Sejumlah memorabilia itu jadi saksi bisu Tatang muda selama menjadi taruna AKABRI angkatan pertama. Lewat bukunya pula Tatang menunjukkan banyak koleksi dokumentasi pribadinya. Mulai dari saat mendaftar AAU di Bandung, menjadi taruna AKABRI di Magelang, hingga saat kunjungan ke Morokrembangan.
Munurutnya, semua itu untuk bisa lebih membuka pikiran dan gambaran tentang apa dan bagaimana kehidupan dan tempaan yang dialami para taruna seangkatan Tatang untuk menyongsong kedewasaan. Sebab, dari banyak biografi atau otobiografi para tokoh militer, jarang yang mengungkit masa-masa taruna mereka.
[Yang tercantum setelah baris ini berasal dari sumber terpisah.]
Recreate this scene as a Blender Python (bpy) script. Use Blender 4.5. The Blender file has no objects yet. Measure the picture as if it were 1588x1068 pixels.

Paling hanya Bukan Puntung Rokok milik mantan Kasum ABRI Letjen Soeyono yang memberi cukup banyak ruang masa taruna.
Lewat Catatan Kecil Mengenang 50 Tahun Lulus AKABRI Pertama 1970, Tatang ingin berbagi pengalaman kepada khalayak secara umum dan anak-cucunya secara khusus.
“Nih, saya tulis di sini: ‘Bacaeun Jeung Anak Incu. Catatan Sapopoe di Naraka’ (Bacakan kepada anak-cucu. Catatan sehari-hari di neraka). Coba bayangkan itu. Karena pikiran saya pas daftar AAU bakal jadi pilot ternyata dididik tentara dulu. Setidaknya ini pernyataan tulus saya,” tandas Tatang.